本物のイクラを食べたことがある人は、偽物のイクラを食べたらすぐに偽物だと気が付くことができます。
でも、本物のイクラを食べたことがない人は偽物も本物だと思って騙されてしまいます。
人間関係もこれと同じです。
一度でも本物の愛ある関係を知っていれば、偽物の関係にNOと言って離れていけます。
でも一度も本物の関係を知らない人は、偽物の関係であっても偽物だと見抜くことができずに離れていくことができません。
元々さみしく育っているので偽物でも失いたくないとしがみついて離れられなくなってしまう傾向があります。
こうやって、人間関係に苦しんでいる人がたくさんいるのではないでしょうか。
じゃぁどうしたら苦しくなくなるのか。
苦しんでいる人は、自分の無意識にどのような感じ方が隠れているのだろうと考えてみてください。
何か見たくないものが隠れているのではないかと。
認めるのが苦しくとも本当は自分はこう感じていたのだなと意識の上に引っ張り上げてくるだけでも相当楽になります。
自分はいいんだ、いいんだと思っていたけれど、心の奥底では自分は欠けたところがあると感じてきたんだな。
とか、自分の親をいい親だと思おうとしてきたけれど、実は冷たいところのある親だったのかもしれない。
こんな感じです。
私の体験を一つ例にあげてみますね。
結婚後、母に言われた一言にハッと気がつかされました。
『いつも彼のことをいいんだ、いいんだって言っているけど、彼と結婚してから苦しそうだよ』と言われたんです。
彼は口うるさいことは言わないし、家事も手伝ってくれたり優しいところもたくさんあるのですが、本当に味方になってほしい助けてほしい時に力になってくれていませんでした。嫁姑関係などで。
でも自分の結婚した相手が冷たいところがあるとは自分として認めたくなかったんだと思います、彼が私によくしてくれたところを見て、彼はいいんだ、いいんだと自分にも周りにも言い聞かせていました。
でも、母のその一言でそうか…私は彼と結婚してから苦しそうになったのかと客観的に見ることができるようになったんです。

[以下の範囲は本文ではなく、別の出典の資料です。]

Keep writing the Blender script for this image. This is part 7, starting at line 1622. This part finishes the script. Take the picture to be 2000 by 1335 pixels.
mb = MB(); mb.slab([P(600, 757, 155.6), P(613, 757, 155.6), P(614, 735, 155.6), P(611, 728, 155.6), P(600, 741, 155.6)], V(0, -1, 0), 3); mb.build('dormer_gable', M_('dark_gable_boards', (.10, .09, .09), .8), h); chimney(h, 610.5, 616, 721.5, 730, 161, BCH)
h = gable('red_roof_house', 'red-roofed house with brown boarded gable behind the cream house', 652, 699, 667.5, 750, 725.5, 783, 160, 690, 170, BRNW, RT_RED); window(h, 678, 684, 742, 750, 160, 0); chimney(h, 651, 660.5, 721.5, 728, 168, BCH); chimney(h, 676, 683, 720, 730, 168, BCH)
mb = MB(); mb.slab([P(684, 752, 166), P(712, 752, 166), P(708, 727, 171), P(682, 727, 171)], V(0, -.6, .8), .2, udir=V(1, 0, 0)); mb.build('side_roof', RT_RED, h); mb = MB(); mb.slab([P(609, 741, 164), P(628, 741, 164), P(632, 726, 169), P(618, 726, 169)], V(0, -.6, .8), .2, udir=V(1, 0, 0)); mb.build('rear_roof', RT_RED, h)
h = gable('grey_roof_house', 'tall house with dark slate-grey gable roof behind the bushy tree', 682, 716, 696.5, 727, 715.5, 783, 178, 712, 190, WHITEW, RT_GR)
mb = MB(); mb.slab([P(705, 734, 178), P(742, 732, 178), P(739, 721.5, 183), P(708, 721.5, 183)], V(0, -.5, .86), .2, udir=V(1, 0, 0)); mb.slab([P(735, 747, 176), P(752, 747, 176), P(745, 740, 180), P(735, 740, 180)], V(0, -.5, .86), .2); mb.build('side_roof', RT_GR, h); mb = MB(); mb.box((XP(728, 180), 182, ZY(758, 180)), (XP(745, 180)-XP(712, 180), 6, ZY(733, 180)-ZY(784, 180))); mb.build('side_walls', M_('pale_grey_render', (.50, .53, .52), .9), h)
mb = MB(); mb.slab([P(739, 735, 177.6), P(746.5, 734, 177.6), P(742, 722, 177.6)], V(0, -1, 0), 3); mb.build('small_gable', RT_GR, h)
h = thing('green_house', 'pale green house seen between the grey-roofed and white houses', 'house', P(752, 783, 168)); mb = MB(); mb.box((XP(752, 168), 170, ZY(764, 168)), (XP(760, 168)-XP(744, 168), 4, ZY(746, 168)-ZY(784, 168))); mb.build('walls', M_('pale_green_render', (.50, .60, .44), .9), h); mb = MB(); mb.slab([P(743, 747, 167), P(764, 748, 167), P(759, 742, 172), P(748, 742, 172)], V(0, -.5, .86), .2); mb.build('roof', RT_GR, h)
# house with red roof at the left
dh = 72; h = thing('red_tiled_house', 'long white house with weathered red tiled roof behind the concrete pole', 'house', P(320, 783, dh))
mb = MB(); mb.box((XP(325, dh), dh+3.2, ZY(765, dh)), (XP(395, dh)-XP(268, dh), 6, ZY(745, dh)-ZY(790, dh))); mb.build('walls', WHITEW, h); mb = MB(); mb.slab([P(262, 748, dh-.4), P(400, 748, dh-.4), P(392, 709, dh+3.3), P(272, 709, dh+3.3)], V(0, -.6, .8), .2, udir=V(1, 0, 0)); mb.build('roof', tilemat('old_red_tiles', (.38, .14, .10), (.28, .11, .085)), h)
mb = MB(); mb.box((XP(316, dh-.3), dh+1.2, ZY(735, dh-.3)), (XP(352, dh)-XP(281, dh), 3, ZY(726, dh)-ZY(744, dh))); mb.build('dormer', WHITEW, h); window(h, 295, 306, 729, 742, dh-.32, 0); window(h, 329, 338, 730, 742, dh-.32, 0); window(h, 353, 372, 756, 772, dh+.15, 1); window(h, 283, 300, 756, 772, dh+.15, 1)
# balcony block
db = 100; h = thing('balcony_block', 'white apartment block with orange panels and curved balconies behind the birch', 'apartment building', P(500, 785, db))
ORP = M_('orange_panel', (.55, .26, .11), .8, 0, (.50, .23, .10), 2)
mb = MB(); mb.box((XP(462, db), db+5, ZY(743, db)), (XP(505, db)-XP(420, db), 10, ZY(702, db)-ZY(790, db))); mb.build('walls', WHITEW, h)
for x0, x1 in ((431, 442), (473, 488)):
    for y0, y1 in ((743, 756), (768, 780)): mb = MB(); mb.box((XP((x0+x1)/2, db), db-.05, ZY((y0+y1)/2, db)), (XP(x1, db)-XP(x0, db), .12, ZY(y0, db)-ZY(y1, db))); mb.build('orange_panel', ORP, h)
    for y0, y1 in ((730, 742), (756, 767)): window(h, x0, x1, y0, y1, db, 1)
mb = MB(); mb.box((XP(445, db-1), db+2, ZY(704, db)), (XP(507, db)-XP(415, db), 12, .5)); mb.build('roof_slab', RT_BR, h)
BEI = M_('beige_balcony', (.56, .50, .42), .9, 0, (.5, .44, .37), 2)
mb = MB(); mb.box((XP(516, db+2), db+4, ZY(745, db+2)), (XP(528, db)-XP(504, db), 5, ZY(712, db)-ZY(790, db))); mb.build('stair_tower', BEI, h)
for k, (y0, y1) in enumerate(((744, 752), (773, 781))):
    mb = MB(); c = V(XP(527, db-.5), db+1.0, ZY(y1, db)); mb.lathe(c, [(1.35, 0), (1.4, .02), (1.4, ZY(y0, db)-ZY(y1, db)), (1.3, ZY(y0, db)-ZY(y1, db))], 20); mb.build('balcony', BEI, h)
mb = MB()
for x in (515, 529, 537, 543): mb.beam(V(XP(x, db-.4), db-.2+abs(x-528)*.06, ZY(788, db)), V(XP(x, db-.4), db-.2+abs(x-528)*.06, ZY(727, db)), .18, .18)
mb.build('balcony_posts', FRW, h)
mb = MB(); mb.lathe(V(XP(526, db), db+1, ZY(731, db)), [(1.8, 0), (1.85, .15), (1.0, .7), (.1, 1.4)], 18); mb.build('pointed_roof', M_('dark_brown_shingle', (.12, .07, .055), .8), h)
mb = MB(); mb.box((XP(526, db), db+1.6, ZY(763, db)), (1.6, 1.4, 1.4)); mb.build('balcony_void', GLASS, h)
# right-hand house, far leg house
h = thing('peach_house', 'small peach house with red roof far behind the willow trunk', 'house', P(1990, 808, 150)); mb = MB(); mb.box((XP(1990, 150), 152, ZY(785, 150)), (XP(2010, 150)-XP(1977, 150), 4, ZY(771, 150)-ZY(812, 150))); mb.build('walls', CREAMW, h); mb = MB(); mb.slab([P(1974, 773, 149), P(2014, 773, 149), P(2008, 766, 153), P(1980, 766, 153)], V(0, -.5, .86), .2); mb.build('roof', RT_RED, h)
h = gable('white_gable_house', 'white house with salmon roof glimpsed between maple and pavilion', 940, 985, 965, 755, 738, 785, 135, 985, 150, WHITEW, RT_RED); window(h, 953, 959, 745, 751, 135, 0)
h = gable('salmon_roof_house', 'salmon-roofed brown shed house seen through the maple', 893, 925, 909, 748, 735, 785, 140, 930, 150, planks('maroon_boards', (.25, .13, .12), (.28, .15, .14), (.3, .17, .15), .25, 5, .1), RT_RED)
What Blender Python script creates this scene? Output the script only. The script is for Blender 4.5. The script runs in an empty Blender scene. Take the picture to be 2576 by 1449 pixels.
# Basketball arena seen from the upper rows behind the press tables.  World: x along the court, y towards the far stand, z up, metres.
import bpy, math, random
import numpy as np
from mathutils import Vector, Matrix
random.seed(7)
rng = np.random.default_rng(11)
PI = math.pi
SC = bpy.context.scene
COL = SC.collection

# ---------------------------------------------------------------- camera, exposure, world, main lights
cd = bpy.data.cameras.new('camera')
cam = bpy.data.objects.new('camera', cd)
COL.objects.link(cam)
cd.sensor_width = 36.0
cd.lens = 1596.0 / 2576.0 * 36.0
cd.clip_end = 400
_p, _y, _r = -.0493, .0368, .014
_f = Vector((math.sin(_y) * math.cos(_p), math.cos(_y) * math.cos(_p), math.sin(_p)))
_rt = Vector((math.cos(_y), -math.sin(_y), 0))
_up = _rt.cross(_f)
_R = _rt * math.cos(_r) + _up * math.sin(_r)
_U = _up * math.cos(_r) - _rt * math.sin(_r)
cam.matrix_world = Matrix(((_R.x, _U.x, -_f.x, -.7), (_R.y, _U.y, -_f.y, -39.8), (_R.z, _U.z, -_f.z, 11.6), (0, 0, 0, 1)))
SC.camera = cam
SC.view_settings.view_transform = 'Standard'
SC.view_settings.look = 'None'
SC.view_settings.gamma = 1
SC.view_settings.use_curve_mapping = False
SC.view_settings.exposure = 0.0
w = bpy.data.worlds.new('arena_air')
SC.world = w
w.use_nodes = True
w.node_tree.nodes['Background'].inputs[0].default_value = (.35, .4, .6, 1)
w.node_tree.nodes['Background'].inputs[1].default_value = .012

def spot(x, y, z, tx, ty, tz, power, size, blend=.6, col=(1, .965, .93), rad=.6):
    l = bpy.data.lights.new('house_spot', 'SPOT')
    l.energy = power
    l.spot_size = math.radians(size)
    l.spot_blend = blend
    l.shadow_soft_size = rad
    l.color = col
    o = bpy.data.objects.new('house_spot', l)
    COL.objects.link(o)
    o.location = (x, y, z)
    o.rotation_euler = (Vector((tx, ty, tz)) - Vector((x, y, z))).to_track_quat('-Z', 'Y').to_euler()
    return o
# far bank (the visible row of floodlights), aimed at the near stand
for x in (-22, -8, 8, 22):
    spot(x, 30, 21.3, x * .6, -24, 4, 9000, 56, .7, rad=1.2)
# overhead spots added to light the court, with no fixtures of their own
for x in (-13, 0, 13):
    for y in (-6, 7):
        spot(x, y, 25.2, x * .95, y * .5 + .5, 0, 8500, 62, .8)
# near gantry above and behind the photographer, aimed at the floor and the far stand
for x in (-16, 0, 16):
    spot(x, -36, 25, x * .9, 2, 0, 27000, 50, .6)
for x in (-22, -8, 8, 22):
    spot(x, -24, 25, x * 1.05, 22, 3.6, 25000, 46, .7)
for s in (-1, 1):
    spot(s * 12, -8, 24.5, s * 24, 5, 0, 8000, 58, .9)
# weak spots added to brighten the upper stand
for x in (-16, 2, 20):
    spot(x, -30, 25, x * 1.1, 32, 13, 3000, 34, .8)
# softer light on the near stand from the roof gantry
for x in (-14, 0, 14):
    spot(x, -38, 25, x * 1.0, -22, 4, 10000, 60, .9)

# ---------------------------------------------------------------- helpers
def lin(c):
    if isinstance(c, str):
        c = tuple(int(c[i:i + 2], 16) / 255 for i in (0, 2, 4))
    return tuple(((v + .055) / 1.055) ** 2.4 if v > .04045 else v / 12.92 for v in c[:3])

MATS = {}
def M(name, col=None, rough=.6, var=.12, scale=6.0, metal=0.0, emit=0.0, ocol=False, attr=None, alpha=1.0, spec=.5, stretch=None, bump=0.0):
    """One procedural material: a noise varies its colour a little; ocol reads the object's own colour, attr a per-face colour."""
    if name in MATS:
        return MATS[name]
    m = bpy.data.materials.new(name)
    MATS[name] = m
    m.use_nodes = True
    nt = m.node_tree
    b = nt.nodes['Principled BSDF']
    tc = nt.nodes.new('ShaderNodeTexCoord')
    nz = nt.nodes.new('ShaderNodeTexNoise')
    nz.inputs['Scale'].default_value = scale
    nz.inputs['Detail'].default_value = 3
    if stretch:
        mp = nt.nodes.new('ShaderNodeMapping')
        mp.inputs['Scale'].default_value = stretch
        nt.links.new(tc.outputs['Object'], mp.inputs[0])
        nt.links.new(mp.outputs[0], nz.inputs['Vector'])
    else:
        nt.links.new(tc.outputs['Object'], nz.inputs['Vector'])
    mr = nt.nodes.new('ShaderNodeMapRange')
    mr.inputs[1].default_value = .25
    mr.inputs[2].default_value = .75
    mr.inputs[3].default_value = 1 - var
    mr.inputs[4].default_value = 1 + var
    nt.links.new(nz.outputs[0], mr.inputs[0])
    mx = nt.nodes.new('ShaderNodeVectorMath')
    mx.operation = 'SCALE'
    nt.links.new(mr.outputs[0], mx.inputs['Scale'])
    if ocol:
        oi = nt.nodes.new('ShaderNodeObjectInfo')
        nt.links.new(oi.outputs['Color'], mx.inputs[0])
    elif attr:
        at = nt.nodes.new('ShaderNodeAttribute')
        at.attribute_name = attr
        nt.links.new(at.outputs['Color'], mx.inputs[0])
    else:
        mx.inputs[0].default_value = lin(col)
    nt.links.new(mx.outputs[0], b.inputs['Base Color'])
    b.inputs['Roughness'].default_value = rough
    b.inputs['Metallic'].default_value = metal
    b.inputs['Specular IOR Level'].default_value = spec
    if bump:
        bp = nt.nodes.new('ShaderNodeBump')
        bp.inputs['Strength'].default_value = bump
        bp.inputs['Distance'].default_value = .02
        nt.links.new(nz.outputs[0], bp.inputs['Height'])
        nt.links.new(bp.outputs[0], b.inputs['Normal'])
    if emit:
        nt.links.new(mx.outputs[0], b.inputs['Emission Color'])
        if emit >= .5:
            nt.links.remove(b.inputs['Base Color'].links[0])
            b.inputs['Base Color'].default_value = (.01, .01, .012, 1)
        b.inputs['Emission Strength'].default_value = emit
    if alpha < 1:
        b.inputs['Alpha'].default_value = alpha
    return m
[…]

無意識に押し込んでいた気持ちを意識の上に引っ張り出して来れま
した。
意識と無意識が一致してくるとどんどん生きるのが楽になっていきます。
苦しい人は、自分に本当の感じ方を隠している可能性があります。
本当の本当はどう感じているのかなと見つめてみてください。
それを評価したり判断したり批判せずに…実はそう感じていたんだなぁとただ受け入れる。それだけで格段に楽になります。